-- start Input records --
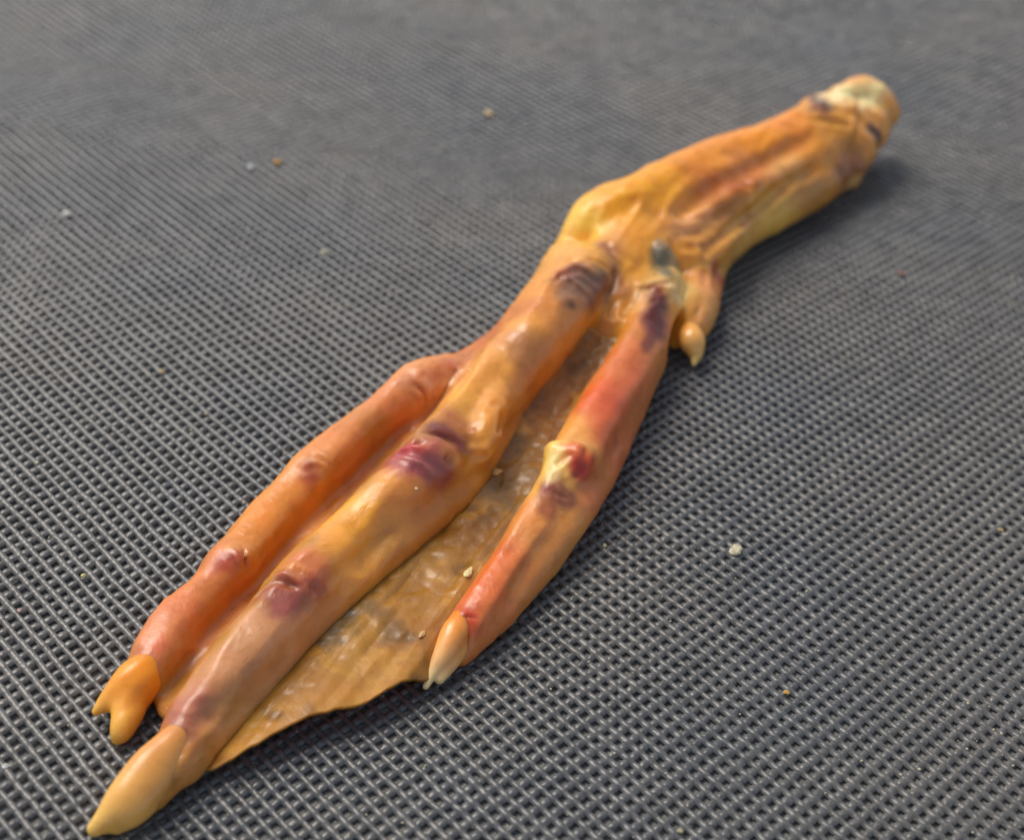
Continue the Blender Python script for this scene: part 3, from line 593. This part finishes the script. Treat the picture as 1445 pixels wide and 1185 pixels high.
crumb(596, 895, 9, (230, 195, 130), 'tiny pale grain on the web beside the right claw', on='web', elong=1.8, rot=1.3, name='grain', cat='grain', group=g2)
crumb(660, 518, 6, (245, 215, 140), 'tiny cream speck on the middle toe above the left joint', on=True, name='grain', cat='grain', group=g2)
crumb(590, 688, 5, (248, 230, 190), 'tiny white speck on the mauve joint of the middle toe', on=True, name='grain', cat='grain', group=g2)

# fine grit and dust caught in the weave: nobody could count it
nd = 1500
y = 6.8 + 19 * rng.random(nd) ** 1.5; hw = 4.3 + (y - 6.9) * .242; x = (rng.random(nd) * 2 - 1) * hw
cl = rng.random(nd) < .45; cxs = rng.integers(0, 14, nd); ccx = rng.uniform(-5, 6, 14); ccy = rng.uniform(8, 20, 14)
x[cl] = ccx[cxs[cl]] + rng.normal(0, .5, cl.sum()); y[cl] = ccy[cxs[cl]] + rng.normal(0, .5, cl.sum())
rr = rng.lognormal(math.log(.008), .45, nd).clip(.004, .022)
base = np.array([[1, 0, 0], [-1, 0, 0], [0, 1, 0], [0, -1, 0], [0, 0, 1], [0, 0, -1.]]); tri = np.array([[0, 2, 4], [2, 1, 4], [1, 3, 4], [3, 0, 4], [2, 0, 5], [1, 2, 5], [3, 1, 5], [0, 3, 5]])
Vd = base[None] * rr[:, None, None] * rng.uniform(.6, 1.5, (nd, 6, 1)); a = rng.uniform(0, 6.28, nd)
Vd = np.stack([Vd[..., 0] * np.cos(a)[:, None] - Vd[..., 1] * np.sin(a)[:, None], Vd[..., 0] * np.sin(a)[:, None] + Vd[..., 1] * np.cos(a)[:, None], Vd[..., 2] * .6], -1)
Vd += np.stack([x, y, rr * .2 + .004 - rng.random(nd) * .02], -1)[:, None]
Td = (tri[None] + np.arange(nd)[:, None, None] * 6).reshape(-1, 3)
dust = np_mesh('dust', Vd.reshape(-1, 3), Td, plain('dust_tone', (205, 190, 160)), smooth=False); dust['kind'] = 'stuff'
dust['label'] = 'fine pale dust and grit caught in the woven mesh'; dust['category'] = 'dust'
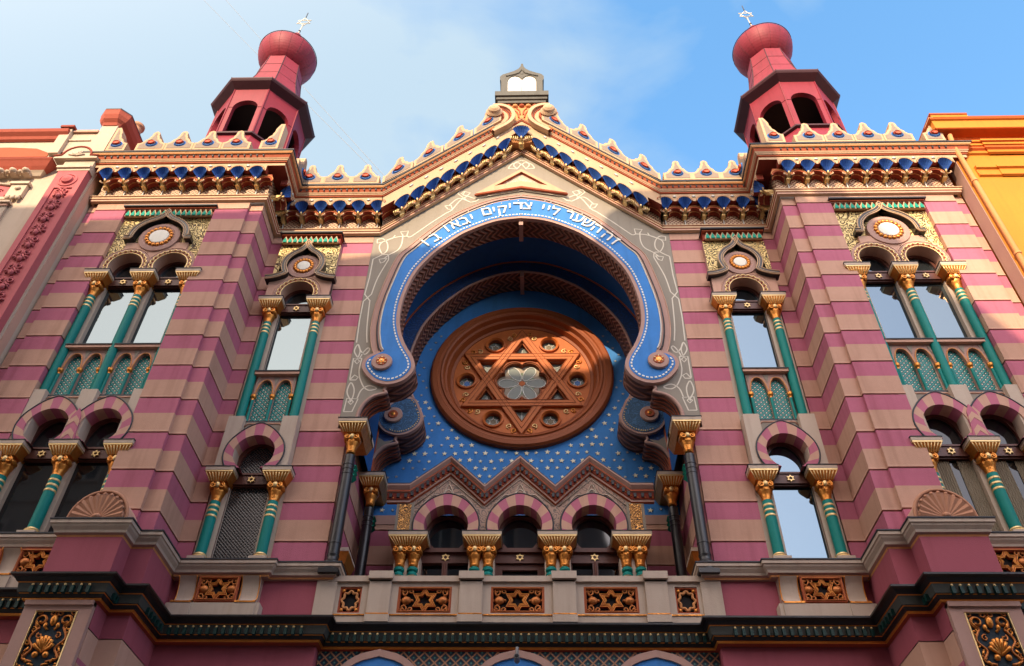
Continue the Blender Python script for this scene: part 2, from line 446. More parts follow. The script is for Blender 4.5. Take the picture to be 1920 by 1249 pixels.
def capital(mb, x, y, zt, hw=.26, pair=0, front=.23):
    g = M['gold']
    mb.box(x - hw, x + hw, y - front, y + front + .1, zt - .085, zt - .012, M['stone'])
    mb.box(x - hw - .012, x + hw + .012, y - front - .012, y + front + .1, zt - .012, zt, M['slate'])
    mb.frustum(x, y, zt - .27, zt - .115, hw * .62, front * .62, hw * .93, front * .95, g)
    mb.box(x - hw * .97, x + hw * .97, y - front * .98, y + front, zt - .115, zt - .085, M['palegold'])
    nr_ = 9 if not pair else 13
    for i in range(nr_):
        f = -1 + 2 * i / (nr_ - 1)
        mb.tube([(x + f * hw * .60, y - front * .625, zt - .265), (x + f * hw * .9, y - front * .955, zt - .125)], .010, M['palegold'], 4)
    for c in ((-pair, pair) if pair else (0,)):
        w = .13
        for sx in (-1, 1):
            pts = spiral(x + c + sx * .075, zt - .345, .06, .015, 90, 90 - sx * 500, 12)
            mb.tube([(p[0], y - .125, p[1]) for p in pts], .02, g, 5)
            mb.ball((x + c + sx * .125, y - .02, zt - .36), .035, .12, .055, g, 8, 5)
        mb.ball((x + c, y - .125, zt - .33), .05, .035, .06, M['palegold'], 8, 5)
        mb.box(x + c - .115, x + c + .115, y - .11, y + .11, zt - .41, zt - .27, g)
        mb.lathe(x + c, y, [(.082, zt - .65), (.095, zt - .62), (.088, zt - .60), (.098, zt - .52), (.13, zt - .44), (.135, zt - .40)], g, 20, 1, .16)
def shaft(mb, x, y, z0, z1, r, mat, rings='top', base=True):
    prof = [(r * 1.5, z0), (r * 1.55, z0 + .02), (r * 1.3, z0 + .045), (r * 1.36, z0 + .06), (r * 1.05, z0 + .085), (r, z0 + .10)] if base else [(r * 1.12, z0), (r * 1.15, z0 + .02), (r, z0 + .04)]
    g = M['palegold']; mats = [g] * (len(prof) - 1)
    for z in ((z1 - .30, z1 - .20, z1 - .10) if rings else ()):
        prof += [(r, z - .022), (r * 1.08, z - .012), (r * 1.08, z + .012), (r, z + .022)]; mats += [mat, g, g, g]
    prof.append((r * .97, z1)); mats.append(mat)
    mb.lathe(x, y, prof, mats, 18)

def voussoirs(mb, xc, cz, ri, ro, zs, y0, y1, n, peak=.1):
    m = n * 3
    A = hs(xc, cz, ri, zs, m); B = hs(xc, cz, ro, zs, m, peak)
    for i in range(m):
        k = (i // 3) % 2
        mt = M['pink'] if k == (n // 2) % 2 else M['tan']
        mb.quad((A[i][0], y0, A[i][1]), (B[i][0], y0, B[i][1]), (B[i + 1][0], y0, B[i + 1][1]), (A[i + 1][0], y0, A[i + 1][1]), mt)
        mb.quad((A[i][0], y0, A[i][1]), (A[i + 1][0], y0, A[i + 1][1]), (A[i + 1][0], y1, A[i + 1][1]), (A[i][0], y1, A[i][1]), mt)
        mb.quad((B[i][0], y0, B[i][1]), (B[i][0], y1, B[i][1]), (B[i + 1][0], y1, B[i + 1][1]), (B[i + 1][0], y0, B[i + 1][1]), mt)
    mb.tube(y3(B, y0 + .004), .016, M['slate'], 6)
    return A, B

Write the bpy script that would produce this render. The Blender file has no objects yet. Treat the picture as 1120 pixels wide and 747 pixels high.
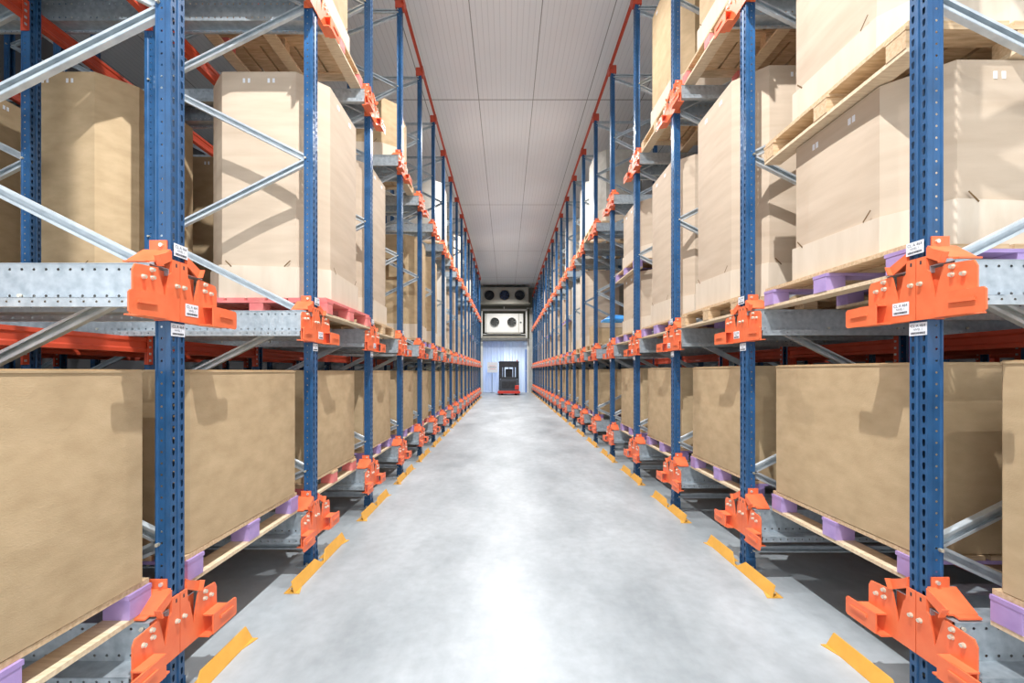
import bpy, bmesh, math, random
from mathutils import Vector, Matrix
random.seed(7)
S = bpy.context.scene
COL = S.collection
PI = math.pi
H = 1.48                 # camera height
PITCH = 1.45
WL, WR = 1.47, 1.788     # aisle faces of the two racks
Y0L, Y0R = 2.015, 1.957  # first frames in view
NL, NR = 17, 21
CEIL = 7.3
END = 31.5
LV = {'L': (0.22, 1.70, 4.235), 'R': (0.255, 1.70, 4.235)}   # underside of the rail brackets
RAILTOP = 0.225
ORD = ['nearest', 'second', 'third', 'fourth', 'fifth', 'sixth', 'seventh', 'eighth', 'ninth', 'tenth', 'eleventh',
       'twelfth', 'thirteenth', 'fourteenth', 'fifteenth', 'sixteenth', 'seventeenth', 'eighteenth', 'nineteenth',
       'twentieth', 'twenty-first', 'twenty-second']
SIDE = {'L': 'left', 'R': 'right'}

# ------------------------------------------------------------------ materials
def new_mat(name):
    m = bpy.data.materials.new(name); m.use_nodes = True
    nt = m.node_tree; nt.nodes.clear()
    out = nt.nodes.new('ShaderNodeOutputMaterial'); b = nt.nodes.new('ShaderNodeBsdfPrincipled')
    nt.links.new(b.outputs[0], out.inputs[0])
    return m, nt, b
def mottled(name, c1, c2, rough=0.5, metal=0.0, scale=6.0, bump=0.0, bscale=60.0, stretch=(1, 1, 1), detail=4.0, rr=0.0, spec=0.5):
    m, nt, b = new_mat(name)
    N = nt.nodes; L = nt.links
    tc = N.new('ShaderNodeTexCoord'); mp = N.new('ShaderNodeMapping'); mp.inputs['Scale'].default_value = stretch
    L.new(tc.outputs['Object'], mp.inputs[0])
    no = N.new('ShaderNodeTexNoise'); no.inputs['Scale'].default_value = scale; no.inputs['Detail'].default_value = detail
    L.new(mp.outputs[0], no.inputs['Vector'])
    cr = N.new('ShaderNodeValToRGB')
    cr.color_ramp.elements[0].position = 0.3; cr.color_ramp.elements[1].position = 0.7
    cr.color_ramp.elements[0].color = (*c1, 1); cr.color_ramp.elements[1].color = (*c2, 1)
    L.new(no.outputs['Fac'], cr.inputs[0]); L.new(cr.outputs[0], b.inputs['Base Color'])
    b.inputs['Metallic'].default_value = metal; b.inputs['Roughness'].default_value = rough
    b.inputs['Specular IOR Level'].default_value = spec
    if rr:
        mr = N.new('ShaderNodeMapRange'); mr.inputs['To Min'].default_value = rough - rr; mr.inputs['To Max'].default_value = rough + rr
        L.new(no.outputs['Fac'], mr.inputs[0]); L.new(mr.outputs[0], b.inputs['Roughness'])
    if bump:
        n2 = N.new('ShaderNodeTexNoise'); n2.inputs['Scale'].default_value = bscale; n2.inputs['Detail'].default_value = 3
        L.new(mp.outputs[0], n2.inputs['Vector'])
        bp = N.new('ShaderNodeBump'); bp.inputs['Strength'].default_value = bump; bp.inputs['Distance'].default_value = 0.005
        L.new(n2.outputs['Fac'], bp.inputs['Height']); L.new(bp.outputs[0], b.inputs['Normal'])
    return m
M = {}
M['blue'] = mottled('blue_paint', (0.014, 0.068, 0.165), (0.024, 0.105, 0.25), 0.32, scale=9, rr=0.08)
M['orange'] = mottled('orange_paint', (0.84, 0.155, 0.055), (0.90, 0.20, 0.075), 0.42, scale=14)
M['red_beam'] = mottled('red_orange_beam_paint', (0.50, 0.06, 0.025), (0.60, 0.08, 0.035), 0.45, scale=8)
M['galv'] = mottled('galvanised_steel', (0.38, 0.44, 0.48), (0.56, 0.62, 0.66), 0.40, metal=0.55, scale=26, rr=0.1)
M['galv_dull'] = mottled('dull_galvanised_steel', (0.50, 0.56, 0.60), (0.66, 0.72, 0.75), 0.42, metal=0.5, scale=18)
M['bolt'] = mottled('zinc_bolt', (0.72, 0.66, 0.52), (0.82, 0.78, 0.66), 0.35, metal=0.5, scale=40)
M['yellow'] = mottled('yellow_paint', (0.68, 0.34, 0.05), (0.76, 0.40, 0.07), 0.5, scale=12)
M['wood'] = mottled('pallet_wood', (0.50, 0.33, 0.18), (0.72, 0.53, 0.33), 0.75, scale=5, stretch=(2, 14, 14), detail=6)
M['wood_pale'] = mottled('pale_pallet_wood', (0.62, 0.47, 0.30), (0.80, 0.66, 0.46), 0.75, scale=5, stretch=(2, 14, 14), detail=6)
M['purple'] = mottled('purple_pallet_paint', (0.36, 0.25, 0.52), (0.47, 0.34, 0.63), 0.65, scale=10)
M['pink'] = mottled('pink_red_pallet_paint', (0.72, 0.17, 0.17), (0.82, 0.27, 0.24), 0.6, scale=10)
M['kraft'] = mottled('kraft_cardboard', (0.47, 0.34, 0.195), (0.57, 0.42, 0.25), 0.8, scale=7, bump=0.2, bscale=110, stretch=(1, 1, 2), detail=5, spec=0.25)
M['kraft_pale_lit'] = mottled('pale_lit_cardboard', (0.52, 0.41, 0.30), (0.61, 0.495, 0.375), 0.75, scale=1.8, bump=0.12, bscale=60, stretch=(1, 1, 7), detail=5, spec=0.3)  # kraft lightened for front bins: strong overhead light put into the colour
M['kraft_tray'] = mottled('pale_cardboard_tray', (0.64, 0.54, 0.42), (0.70, 0.60, 0.48), 0.75, scale=3, bump=0.1, bscale=50, stretch=(5, 5, 1), spec=0.3)
M['white_board'] = mottled('white_cardboard', (0.62, 0.57, 0.49), (0.68, 0.63, 0.55), 0.7, scale=2, stretch=(1, 1, 5), spec=0.3)
M['wrap'] = mottled('grey_plastic_film', (0.45, 0.42, 0.36), (0.62, 0.59, 0.52), 0.25, scale=7, bump=0.6, bscale=14, spec=0.6)
M['liner'] = mottled('milky_plastic_liner', (0.68, 0.70, 0.60), (0.80, 0.81, 0.72), 0.3, scale=6, bump=0.7, bscale=16, spec=0.6)
M['ink'] = mottled('dark_print', (0.03, 0.03, 0.035), (0.06, 0.06, 0.07), 0.7)
M['brown_ink'] = mottled('brown_print', (0.14, 0.08, 0.03), (0.18, 0.10, 0.04), 0.8)
M['label'] = mottled('white_label_paper', (0.80, 0.83, 0.88), (0.86, 0.88, 0.92), 0.45)
M['blue_bag'] = mottled('blue_plastic', (0.04, 0.25, 0.70), (0.08, 0.38, 0.85), 0.35, scale=10, bump=0.4, bscale=20)
M['black'] = mottled('black_steel', (0.018, 0.02, 0.024), (0.035, 0.038, 0.045), 0.4)
M['dark_grey'] = mottled('dark_grey_plastic', (0.045, 0.055, 0.07), (0.07, 0.08, 0.10), 0.45)
M['truck_red'] = mottled('truck_red_paint', (0.60, 0.03, 0.02), (0.70, 0.05, 0.03), 0.35)
M['white_steel'] = mottled('white_enamelled_steel', (0.72, 0.73, 0.70), (0.80, 0.80, 0.77), 0.4, scale=3)
M['cream_steel'] = mottled('cream_grey_steel', (0.34, 0.33, 0.28), (0.44, 0.42, 0.36), 0.45, scale=3)
M['fan_dark'] = mottled('dark_fan_plastic', (0.02, 0.025, 0.03), (0.035, 0.045, 0.06), 0.4)
M['fan_blue'] = mottled('blue_fan_plastic', (0.03, 0.07, 0.18), (0.05, 0.10, 0.24), 0.4)
M['fan_grey'] = mottled('grey_fan_plastic', (0.10, 0.11, 0.10), (0.16, 0.17, 0.16), 0.4)
M['olive'] = mottled('olive_grey_panel', (0.12, 0.12, 0.085), (0.17, 0.17, 0.125), 0.6, scale=2)
M['endwall'] = mottled('olive_grey_wall_panel', (0.17, 0.17, 0.13), (0.22, 0.22, 0.17), 0.6, scale=1.2)
M['sidewall'] = mottled('grey_wall_panel', (0.10, 0.10, 0.105), (0.14, 0.14, 0.145), 0.6, scale=1.0)
M['blue_wall'] = mottled('blue_wall_panel', (0.10, 0.20, 0.55), (0.18, 0.32, 0.70), 0.5, scale=0.8)

def mat_floor():
    m, nt, b = new_mat('polished_concrete'); N = nt.nodes; L = nt.links
    tc = N.new('ShaderNodeTexCoord')
    mp = N.new('ShaderNodeMapping'); mp.inputs['Scale'].default_value = (1.0, 0.45, 1); L.new(tc.outputs['Object'], mp.inputs[0])
    n1 = N.new('ShaderNodeTexNoise'); n1.inputs['Scale'].default_value = 1.3; n1.inputs['Detail'].default_value = 7; n1.inputs['Roughness'].default_value = 0.62
    L.new(mp.outputs[0], n1.inputs['Vector'])
    cr = N.new('ShaderNodeValToRGB'); e = cr.color_ramp.elements
    e[0].position = 0.32; e[0].color = (0.26, 0.29, 0.305, 1); e[1].position = 0.68; e[1].color = (0.46, 0.495, 0.515, 1)
    L.new(n1.outputs['Fac'], cr.inputs[0])
    n2 = N.new('ShaderNodeTexNoise'); n2.inputs['Scale'].default_value = 14; n2.inputs['Detail'].default_value = 6
    L.new(tc.outputs['Object'], n2.inputs['Vector'])
    mx = N.new('ShaderNodeMix'); mx.data_type = 'RGBA'; mx.blend_type = 'OVERLAY'; mx.inputs['Factor'].default_value = 0.22
    L.new(cr.outputs[0], mx.inputs[6]); L.new(n2.outputs['Color'], mx.inputs[7])
    bw = N.new('ShaderNodeRGBToBW'); L.new(n2.outputs['Color'], bw.inputs[0]); L.new(bw.outputs[0], mx.inputs[7])
    L.new(mx.outputs[2], b.inputs['Base Color'])
    mr = N.new('ShaderNodeMapRange'); mr.inputs['To Min'].default_value = 0.30; mr.inputs['To Max'].default_value = 0.5
    L.new(n1.outputs['Fac'], mr.inputs[0]); L.new(mr.outputs[0], b.inputs['Roughness'])
    b.inputs['Specular IOR Level'].default_value = 0.45
    return m
M['floor'] = mat_floor()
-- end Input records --
▸ Brief: Locate the word "high" in the entries, and copy every line where it is found.

▸ Correct output:
Continue the Blender Python script for this scene: part 3, from line 593. This part finishes the script. Treat the picture as 1445 pixels wide and 1185 pixels high.
Write the bpy script that would produce this render. The Blender file has no objects yet. Treat the picture as 1120 pixels wide and 747 pixels high.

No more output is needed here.